__PROBLEM DETAILS__: Your task is to write out the complete listing exactly as it is shown.

==================================================

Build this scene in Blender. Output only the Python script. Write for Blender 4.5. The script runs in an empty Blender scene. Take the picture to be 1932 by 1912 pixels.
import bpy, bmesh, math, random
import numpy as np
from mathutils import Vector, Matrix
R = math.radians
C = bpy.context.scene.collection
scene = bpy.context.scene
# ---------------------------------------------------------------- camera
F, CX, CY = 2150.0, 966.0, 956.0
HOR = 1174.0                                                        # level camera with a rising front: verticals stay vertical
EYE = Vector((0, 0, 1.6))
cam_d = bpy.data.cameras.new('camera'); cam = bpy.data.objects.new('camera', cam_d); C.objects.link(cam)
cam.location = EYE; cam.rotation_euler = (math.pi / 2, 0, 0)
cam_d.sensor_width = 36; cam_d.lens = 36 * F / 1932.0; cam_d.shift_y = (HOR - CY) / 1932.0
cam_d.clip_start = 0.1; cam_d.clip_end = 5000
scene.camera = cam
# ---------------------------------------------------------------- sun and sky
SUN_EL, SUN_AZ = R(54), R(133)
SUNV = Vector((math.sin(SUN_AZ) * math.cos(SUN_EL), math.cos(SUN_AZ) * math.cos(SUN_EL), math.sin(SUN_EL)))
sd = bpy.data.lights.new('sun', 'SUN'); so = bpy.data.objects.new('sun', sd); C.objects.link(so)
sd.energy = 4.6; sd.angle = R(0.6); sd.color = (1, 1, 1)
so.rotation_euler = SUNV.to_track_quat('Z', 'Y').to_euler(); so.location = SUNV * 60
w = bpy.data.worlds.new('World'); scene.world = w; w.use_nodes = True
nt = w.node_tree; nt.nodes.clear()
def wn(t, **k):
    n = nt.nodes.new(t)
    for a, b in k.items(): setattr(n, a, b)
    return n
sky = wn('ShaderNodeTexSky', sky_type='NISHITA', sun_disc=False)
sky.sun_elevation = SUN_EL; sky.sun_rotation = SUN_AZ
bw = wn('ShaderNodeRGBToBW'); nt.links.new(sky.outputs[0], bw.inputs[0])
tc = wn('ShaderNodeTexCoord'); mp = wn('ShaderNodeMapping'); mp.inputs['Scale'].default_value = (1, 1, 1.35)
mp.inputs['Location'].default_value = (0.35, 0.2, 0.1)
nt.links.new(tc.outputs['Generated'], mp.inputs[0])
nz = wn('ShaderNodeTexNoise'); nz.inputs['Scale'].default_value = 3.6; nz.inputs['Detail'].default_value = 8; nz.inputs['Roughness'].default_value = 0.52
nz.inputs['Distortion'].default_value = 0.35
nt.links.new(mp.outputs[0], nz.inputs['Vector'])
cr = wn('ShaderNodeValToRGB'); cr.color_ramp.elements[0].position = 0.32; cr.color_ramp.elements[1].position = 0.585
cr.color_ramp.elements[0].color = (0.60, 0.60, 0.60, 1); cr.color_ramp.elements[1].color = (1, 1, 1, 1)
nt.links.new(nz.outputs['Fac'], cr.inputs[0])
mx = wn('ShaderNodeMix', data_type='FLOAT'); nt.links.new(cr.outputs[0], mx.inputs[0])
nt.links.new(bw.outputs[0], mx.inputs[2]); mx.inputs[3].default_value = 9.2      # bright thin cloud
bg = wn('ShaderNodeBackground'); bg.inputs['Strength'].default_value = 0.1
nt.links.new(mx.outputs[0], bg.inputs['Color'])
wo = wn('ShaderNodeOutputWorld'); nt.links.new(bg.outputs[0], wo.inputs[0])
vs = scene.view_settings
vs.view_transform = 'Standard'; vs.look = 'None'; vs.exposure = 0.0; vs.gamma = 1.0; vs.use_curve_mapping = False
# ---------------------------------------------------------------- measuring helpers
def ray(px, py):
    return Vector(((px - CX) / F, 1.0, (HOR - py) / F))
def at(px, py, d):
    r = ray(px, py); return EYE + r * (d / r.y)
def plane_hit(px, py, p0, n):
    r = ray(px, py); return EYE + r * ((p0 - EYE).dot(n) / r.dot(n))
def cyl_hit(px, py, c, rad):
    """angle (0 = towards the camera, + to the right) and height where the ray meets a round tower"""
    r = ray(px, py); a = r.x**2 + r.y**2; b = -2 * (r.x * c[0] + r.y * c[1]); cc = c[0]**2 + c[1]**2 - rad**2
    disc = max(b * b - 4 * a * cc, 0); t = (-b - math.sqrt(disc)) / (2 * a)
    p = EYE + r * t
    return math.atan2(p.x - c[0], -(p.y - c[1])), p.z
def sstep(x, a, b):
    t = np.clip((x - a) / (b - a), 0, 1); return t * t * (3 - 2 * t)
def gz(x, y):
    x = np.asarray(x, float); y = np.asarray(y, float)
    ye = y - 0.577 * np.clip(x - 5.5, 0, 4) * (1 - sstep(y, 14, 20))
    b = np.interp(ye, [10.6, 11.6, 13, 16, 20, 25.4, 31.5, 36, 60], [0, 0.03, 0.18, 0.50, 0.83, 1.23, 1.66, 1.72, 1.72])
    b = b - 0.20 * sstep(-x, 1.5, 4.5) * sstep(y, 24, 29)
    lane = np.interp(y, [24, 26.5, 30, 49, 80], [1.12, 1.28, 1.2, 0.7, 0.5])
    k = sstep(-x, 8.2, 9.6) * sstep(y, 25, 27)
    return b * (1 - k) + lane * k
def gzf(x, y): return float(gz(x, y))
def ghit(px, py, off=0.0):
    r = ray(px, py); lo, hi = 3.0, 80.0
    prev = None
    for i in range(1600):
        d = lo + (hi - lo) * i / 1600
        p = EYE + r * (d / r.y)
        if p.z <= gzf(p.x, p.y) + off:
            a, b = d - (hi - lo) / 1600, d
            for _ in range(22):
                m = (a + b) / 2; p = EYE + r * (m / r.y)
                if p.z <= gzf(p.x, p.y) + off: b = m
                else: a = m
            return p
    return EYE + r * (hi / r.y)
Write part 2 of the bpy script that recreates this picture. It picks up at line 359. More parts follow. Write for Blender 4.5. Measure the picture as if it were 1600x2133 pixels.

==================================================

__FINAL RESULT__:
Build this scene in Blender. Output only the Python script. Write for Blender 4.5. The script runs in an empty Blender scene. Take the picture to be 1932 by 1912 pixels.
import bpy, bmesh, math, random
import numpy as np
from mathutils import Vector, Matrix
R = math.radians
C = bpy.context.scene.collection
scene = bpy.context.scene
# ---------------------------------------------------------------- camera
F, CX, CY = 2150.0, 966.0, 956.0
HOR = 1174.0                                                        # level camera with a rising front: verticals stay vertical
EYE = Vector((0, 0, 1.6))
cam_d = bpy.data.cameras.new('camera'); cam = bpy.data.objects.new('camera', cam_d); C.objects.link(cam)
cam.location = EYE; cam.rotation_euler = (math.pi / 2, 0, 0)
cam_d.sensor_width = 36; cam_d.lens = 36 * F / 1932.0; cam_d.shift_y = (HOR - CY) / 1932.0
cam_d.clip_start = 0.1; cam_d.clip_end = 5000
scene.camera = cam
# ---------------------------------------------------------------- sun and sky
SUN_EL, SUN_AZ = R(54), R(133)
SUNV = Vector((math.sin(SUN_AZ) * math.cos(SUN_EL), math.cos(SUN_AZ) * math.cos(SUN_EL), math.sin(SUN_EL)))
sd = bpy.data.lights.new('sun', 'SUN'); so = bpy.data.objects.new('sun', sd); C.objects.link(so)
sd.energy = 4.6; sd.angle = R(0.6); sd.color = (1, 1, 1)
so.rotation_euler = SUNV.to_track_quat('Z', 'Y').to_euler(); so.location = SUNV * 60
w = bpy.data.worlds.new('World'); scene.world = w; w.use_nodes = True
nt = w.node_tree; nt.nodes.clear()
def wn(t, **k):
    n = nt.nodes.new(t)
    for a, b in k.items(): setattr(n, a, b)
    return n
sky = wn('ShaderNodeTexSky', sky_type='NISHITA', sun_disc=False)
sky.sun_elevation = SUN_EL; sky.sun_rotation = SUN_AZ
bw = wn('ShaderNodeRGBToBW'); nt.links.new(sky.outputs[0], bw.inputs[0])
tc = wn('ShaderNodeTexCoord'); mp = wn('ShaderNodeMapping'); mp.inputs['Scale'].default_value = (1, 1, 1.35)
mp.inputs['Location'].default_value = (0.35, 0.2, 0.1)
nt.links.new(tc.outputs['Generated'], mp.inputs[0])
nz = wn('ShaderNodeTexNoise'); nz.inputs['Scale'].default_value = 3.6; nz.inputs['Detail'].default_value = 8; nz.inputs['Roughness'].default_value = 0.52
nz.inputs['Distortion'].default_value = 0.35
nt.links.new(mp.outputs[0], nz.inputs['Vector'])
cr = wn('ShaderNodeValToRGB'); cr.color_ramp.elements[0].position = 0.32; cr.color_ramp.elements[1].position = 0.585
cr.color_ramp.elements[0].color = (0.60, 0.60, 0.60, 1); cr.color_ramp.elements[1].color = (1, 1, 1, 1)
nt.links.new(nz.outputs['Fac'], cr.inputs[0])
mx = wn('ShaderNodeMix', data_type='FLOAT'); nt.links.new(cr.outputs[0], mx.inputs[0])
nt.links.new(bw.outputs[0], mx.inputs[2]); mx.inputs[3].default_value = 9.2      # bright thin cloud
bg = wn('ShaderNodeBackground'); bg.inputs['Strength'].default_value = 0.1
nt.links.new(mx.outputs[0], bg.inputs['Color'])
wo = wn('ShaderNodeOutputWorld'); nt.links.new(bg.outputs[0], wo.inputs[0])
vs = scene.view_settings
vs.view_transform = 'Standard'; vs.look = 'None'; vs.exposure = 0.0; vs.gamma = 1.0; vs.use_curve_mapping = False
# ---------------------------------------------------------------- measuring helpers
def ray(px, py):
    return Vector(((px - CX) / F, 1.0, (HOR - py) / F))
def at(px, py, d):
    r = ray(px, py); return EYE + r * (d / r.y)
def plane_hit(px, py, p0, n):
    r = ray(px, py); return EYE + r * ((p0 - EYE).dot(n) / r.dot(n))
def cyl_hit(px, py, c, rad):
    """angle (0 = towards the camera, + to the right) and height where the ray meets a round tower"""
    r = ray(px, py); a = r.x**2 + r.y**2; b = -2 * (r.x * c[0] + r.y * c[1]); cc = c[0]**2 + c[1]**2 - rad**2
    disc = max(b * b - 4 * a * cc, 0); t = (-b - math.sqrt(disc)) / (2 * a)
    p = EYE + r * t
    return math.atan2(p.x - c[0], -(p.y - c[1])), p.z
def sstep(x, a, b):
    t = np.clip((x - a) / (b - a), 0, 1); return t * t * (3 - 2 * t)
def gz(x, y):
    x = np.asarray(x, float); y = np.asarray(y, float)
    ye = y - 0.577 * np.clip(x - 5.5, 0, 4) * (1 - sstep(y, 14, 20))
    b = np.interp(ye, [10.6, 11.6, 13, 16, 20, 25.4, 31.5, 36, 60], [0, 0.03, 0.18, 0.50, 0.83, 1.23, 1.66, 1.72, 1.72])
    b = b - 0.20 * sstep(-x, 1.5, 4.5) * sstep(y, 24, 29)
    lane = np.interp(y, [24, 26.5, 30, 49, 80], [1.12, 1.28, 1.2, 0.7, 0.5])
    k = sstep(-x, 8.2, 9.6) * sstep(y, 25, 27)
    return b * (1 - k) + lane * k
def gzf(x, y): return float(gz(x, y))
def ghit(px, py, off=0.0):
    r = ray(px, py); lo, hi = 3.0, 80.0
    prev = None
    for i in range(1600):
        d = lo + (hi - lo) * i / 1600
        p = EYE + r * (d / r.y)
        if p.z <= gzf(p.x, p.y) + off:
            a, b = d - (hi - lo) / 1600, d
            for _ in range(22):
                m = (a + b) / 2; p = EYE + r * (m / r.y)
                if p.z <= gzf(p.x, p.y) + off: b = m
                else: a = m
            return p
    return EYE + r * (hi / r.y)
Write part 2 of the bpy script that recreates this picture. It picks up at line 359. More parts follow. Write for Blender 4.5. Measure the picture as if it were 1600x2133 pixels.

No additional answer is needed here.